(PROBLEM TO WORK ON): Take the records below from their first line to the line with "S.camera = camo", and restate those lines word for word.

-- Begin DATA RECORDS --

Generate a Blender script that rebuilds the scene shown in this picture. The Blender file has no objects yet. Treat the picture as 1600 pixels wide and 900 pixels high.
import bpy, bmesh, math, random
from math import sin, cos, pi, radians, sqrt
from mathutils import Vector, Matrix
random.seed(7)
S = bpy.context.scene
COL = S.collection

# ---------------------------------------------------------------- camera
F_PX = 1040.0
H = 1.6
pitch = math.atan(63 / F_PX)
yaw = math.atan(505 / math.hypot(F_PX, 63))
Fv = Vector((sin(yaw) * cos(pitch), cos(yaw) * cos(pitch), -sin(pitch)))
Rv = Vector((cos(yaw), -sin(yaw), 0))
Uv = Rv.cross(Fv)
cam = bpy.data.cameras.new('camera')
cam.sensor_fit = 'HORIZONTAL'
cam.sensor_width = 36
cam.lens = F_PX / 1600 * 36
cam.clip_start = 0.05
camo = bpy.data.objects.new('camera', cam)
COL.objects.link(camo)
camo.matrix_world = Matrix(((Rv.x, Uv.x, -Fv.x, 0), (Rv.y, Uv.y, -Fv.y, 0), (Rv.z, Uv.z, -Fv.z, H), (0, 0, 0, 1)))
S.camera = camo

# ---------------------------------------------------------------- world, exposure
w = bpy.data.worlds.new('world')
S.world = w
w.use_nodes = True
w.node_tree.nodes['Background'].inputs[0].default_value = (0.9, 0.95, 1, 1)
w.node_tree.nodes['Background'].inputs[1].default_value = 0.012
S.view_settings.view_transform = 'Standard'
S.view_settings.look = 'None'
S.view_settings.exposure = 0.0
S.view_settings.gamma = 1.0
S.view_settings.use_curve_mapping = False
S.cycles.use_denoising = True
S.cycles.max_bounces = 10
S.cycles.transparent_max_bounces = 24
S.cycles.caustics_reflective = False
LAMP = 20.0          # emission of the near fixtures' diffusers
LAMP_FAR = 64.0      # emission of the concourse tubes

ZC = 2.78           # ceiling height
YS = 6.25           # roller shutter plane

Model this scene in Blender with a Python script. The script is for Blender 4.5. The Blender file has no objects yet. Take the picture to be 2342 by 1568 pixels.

-- End DATA RECORDS --

(ANSWER TO THE PROBLEM):
Generate a Blender script that rebuilds the scene shown in this picture. The Blender file has no objects yet. Treat the picture as 1600 pixels wide and 900 pixels high.
import bpy, bmesh, math, random
from math import sin, cos, pi, radians, sqrt
from mathutils import Vector, Matrix
random.seed(7)
S = bpy.context.scene
COL = S.collection

# ---------------------------------------------------------------- camera
F_PX = 1040.0
H = 1.6
pitch = math.atan(63 / F_PX)
yaw = math.atan(505 / math.hypot(F_PX, 63))
Fv = Vector((sin(yaw) * cos(pitch), cos(yaw) * cos(pitch), -sin(pitch)))
Rv = Vector((cos(yaw), -sin(yaw), 0))
Uv = Rv.cross(Fv)
cam = bpy.data.cameras.new('camera')
cam.sensor_fit = 'HORIZONTAL'
cam.sensor_width = 36
cam.lens = F_PX / 1600 * 36
cam.clip_start = 0.05
camo = bpy.data.objects.new('camera', cam)
COL.objects.link(camo)
camo.matrix_world = Matrix(((Rv.x, Uv.x, -Fv.x, 0), (Rv.y, Uv.y, -Fv.y, 0), (Rv.z, Uv.z, -Fv.z, H), (0, 0, 0, 1)))
S.camera = camo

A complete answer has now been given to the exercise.